The backstory of the father’s own derailment seeps quietly into the poem as it progresses, while the gulf between the child’s toy cranes and backhoes and the “life-size” ones in use at the site of the wreck serves to model that equally puzzling gap between art and life. The boy’s head is “life-size” too, and able, even then, to wonder how this peculiar moment of shared witnessing of destruction will be remembered and interpreted by father and son in their later lives. The clash between full rhymes (ravine/seen/ravine/scene/mean) and almost-rhymes (bank/train/hauling) mirrors the unspoken dissonance between father and son.
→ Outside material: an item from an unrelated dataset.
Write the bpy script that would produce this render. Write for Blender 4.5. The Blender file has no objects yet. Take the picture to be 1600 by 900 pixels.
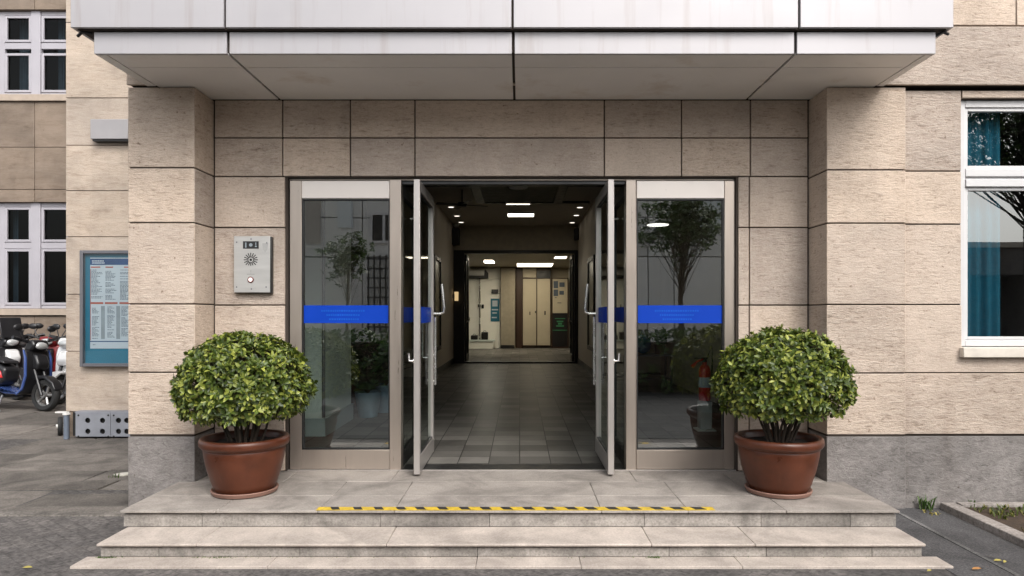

Yet there is no overt rancor in the poem; it’s a smooth, elegant single sentence that invites us to look further and deeper, but without insisting we do so.

Robert Frost, again, may be the poet lurking in the background. Natural History included a poem entitled “Poem Beginning with a Line from Frost,” the line in question being “as if regret were in it and were sacred,” from “West-Running Brook.” There’s undoubtedly regret in “Man and Derailment,” but the obliquity with which it’s voiced keeps judgment suspended, as it does so often in Frost’s seemingly direct but secretly devious monologues and dialogues. The various buoyant idioms deployed in Where’s the Moon, There’s the Moon often seem a means of delaying or evading the finalities of judgment, of taking neither of the roads that diverged in a narrow wood; Chiasson’s sinuous, mercurial meditations and vignettes can at times seem to verge on dithering, a sort of poetic fiddling while Rome burns, but viewed from another angle they can, I think, be read as charting that peculiar but all-too-recognizable interval between hiding and being found, as encouraging us to love that ambiguous place in the selva oscura where we wait, on and on, simultaneously fearing and craving the arrival of a Virgil capable of explaining everything, once and for all.